Se la responsabilità dell’ente è del tutto autonoma da quella della persona fisica, autrice del reato, non lo è rispetto alla obiettiva realizzazione del reato presupposto.
Certo, nelle ipotesi prese in considerazione dall’art. 8 cit., soprattutto con riferimento al caso della mancata identificazione della persona fisica, può venire a mancare uno degli elementi del reato, cioè la colpevolezza del soggetto agente, ma quando si parla di autonomia ciò che deve precedere, in via pregiudiziale, l’accertamento della responsabilità dell’ente è sì il reato, ma inteso come tipicità del fatto, accompagnato dalla sua antigiuridicità oggettiva, con esclusione della sua dimensione psicologica.
Pertanto:
per poter quindi considerare responsabile amministrativamente un ente, in assenza dell’identificazione del soggetto agente, è comunque necessario:
- riuscire ad individuare a quale categoria appartenga (soggetto apicale o dipendente);
- accertare che il soggetto agente non abbia agito nel proprio interesse ma nell’interesse o vantaggio dell’ente.

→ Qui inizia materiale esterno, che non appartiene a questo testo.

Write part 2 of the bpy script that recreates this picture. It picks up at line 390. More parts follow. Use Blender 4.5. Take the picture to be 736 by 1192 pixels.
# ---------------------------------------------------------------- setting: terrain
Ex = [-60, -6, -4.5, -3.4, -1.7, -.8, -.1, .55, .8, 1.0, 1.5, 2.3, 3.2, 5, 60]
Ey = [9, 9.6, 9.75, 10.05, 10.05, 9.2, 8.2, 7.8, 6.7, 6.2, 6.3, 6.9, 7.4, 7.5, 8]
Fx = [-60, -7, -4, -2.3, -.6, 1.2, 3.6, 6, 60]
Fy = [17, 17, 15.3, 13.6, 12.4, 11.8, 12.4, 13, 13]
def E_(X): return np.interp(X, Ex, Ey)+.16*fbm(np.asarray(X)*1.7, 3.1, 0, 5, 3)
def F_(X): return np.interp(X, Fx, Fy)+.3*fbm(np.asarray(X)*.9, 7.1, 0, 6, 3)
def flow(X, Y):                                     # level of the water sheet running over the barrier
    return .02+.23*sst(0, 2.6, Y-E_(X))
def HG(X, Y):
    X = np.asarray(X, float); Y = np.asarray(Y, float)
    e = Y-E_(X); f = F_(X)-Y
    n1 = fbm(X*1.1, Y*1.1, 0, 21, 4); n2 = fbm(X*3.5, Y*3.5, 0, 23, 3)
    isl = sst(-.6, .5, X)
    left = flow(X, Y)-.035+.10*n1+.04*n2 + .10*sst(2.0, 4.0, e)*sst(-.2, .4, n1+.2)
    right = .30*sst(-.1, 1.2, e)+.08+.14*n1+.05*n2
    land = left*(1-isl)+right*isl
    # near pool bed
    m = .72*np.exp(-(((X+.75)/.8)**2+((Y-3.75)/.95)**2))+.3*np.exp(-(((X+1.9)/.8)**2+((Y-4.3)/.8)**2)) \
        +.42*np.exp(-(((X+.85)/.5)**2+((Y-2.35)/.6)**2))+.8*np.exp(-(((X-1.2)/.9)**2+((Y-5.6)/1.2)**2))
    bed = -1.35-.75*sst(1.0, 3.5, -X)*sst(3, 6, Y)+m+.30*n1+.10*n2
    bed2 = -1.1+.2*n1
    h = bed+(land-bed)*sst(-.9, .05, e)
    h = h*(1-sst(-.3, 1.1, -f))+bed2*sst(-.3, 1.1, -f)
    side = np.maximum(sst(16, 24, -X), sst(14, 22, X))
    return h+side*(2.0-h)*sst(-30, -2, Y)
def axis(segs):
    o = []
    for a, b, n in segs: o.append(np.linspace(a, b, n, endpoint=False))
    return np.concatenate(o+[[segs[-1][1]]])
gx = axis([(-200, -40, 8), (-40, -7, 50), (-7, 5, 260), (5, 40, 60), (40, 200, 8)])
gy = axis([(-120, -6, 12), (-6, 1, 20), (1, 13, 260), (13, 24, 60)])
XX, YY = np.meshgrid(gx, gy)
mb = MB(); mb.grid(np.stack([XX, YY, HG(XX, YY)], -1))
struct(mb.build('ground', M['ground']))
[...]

Solo quando il giudice è in grado di risalire, anche a livello indiziario, ad una delle due tipologie cui si riferiscono gli artt. 6 e 7 d.lg. cit., potrà pervenire ad una decisione di affermazione della responsabilità dell’ente, anche in mancanza dell’identificazione della persona fisica responsabile del reato, ricorrendo, ovviamente, gli altri presupposti.
L’autonomia processuale.
Come abbiamo potuto leggere, la responsabilità penale amministrativa dell’ente ai sensi del D.Lgs. 231 del 2001 deve essere considerata, ex art. 8, autonoma rispetto a quella penale degli autori del reato sussistendo anche nel caso in cui questi non vengano accertati oltre che in alcune altre ipotesi.
Nè tale autonomia può venire meno in ambito processuale. Con sentenza n. 49056 del 2017 la Suprema Corte ha affermato che in tema di responsabilità da reato degli enti, la separazione delle posizioni processuali di alcuni degli imutati del reato presupposto per effetto della scelta di riti aternativi non incide sulla contestazione formulata nei confronti dell’ente, né riduce l’ambito della cognizione giudiziale. Pertanto, nemmeno l’assoluzione di uno degli imputati dal reato presupposto, può comportare automaticamente l’esclusione della responsabilità dell’ente. Salvo ovviamente che l’assoluzione non avvenga per insussistenza del fatto. Il giudice deve procedere ad una verifica del reato presupposto alla stregua dell’integrale contestazione dell’illecito formulata nei confronti dell’ente accertando la sussistenza o meno delle altre condotte poste in essere dai coimputati nell’interesse o a vantaggio dell’ente.
Sentenza Cassazione n. 38363/2018 – Principio di diritto.
Deve dunque affermarsi il principio di diritto per cui, in tema di responsabilità da reato degli enti, l’autonomia della responsabilità dell’ente rispetto a quella penale della persona fisica che ha commesso il reato-presupposto, di cui all’art. 8, d.lgs. n. 231/2001, deve essere intesa nel senso che, per affermare la responsabilità dell’ente, non è necessario il definitivo e completo accertamento della responsabilità penale individuale, ma è sufficiente un mero accertamento incidentale, purché risultino integrati i presupposti oggettivi e soggettivi di cui agli artt. 5, 6, 7 ed 8 del medesimo decreto. Conseguentemente, la posizione processuale dell’ente imputato deve intendersi a sua volta come autonoma rispetto a quella dei coimputati persone fisiche, non gravando sul giudice alcun obbligo di valutare, a favore dell’ente, atti difensivi prodotti in favore di altri soggetti processuali.
Conclusioni.
L’autonomia processuale della responsabilità dell’ente rispetto alle persone fisiche autori del reato è un parametro essenziale in relazione alle singole posizioni. L’ente si comporta in giudizio come un qualsiasi altro coimputato. Infatti ben potrebbe l’ente scegliere un rito abbreviato rispetto agli autori del fatto che potrebbero scegliere un rito ordinario o viceversa.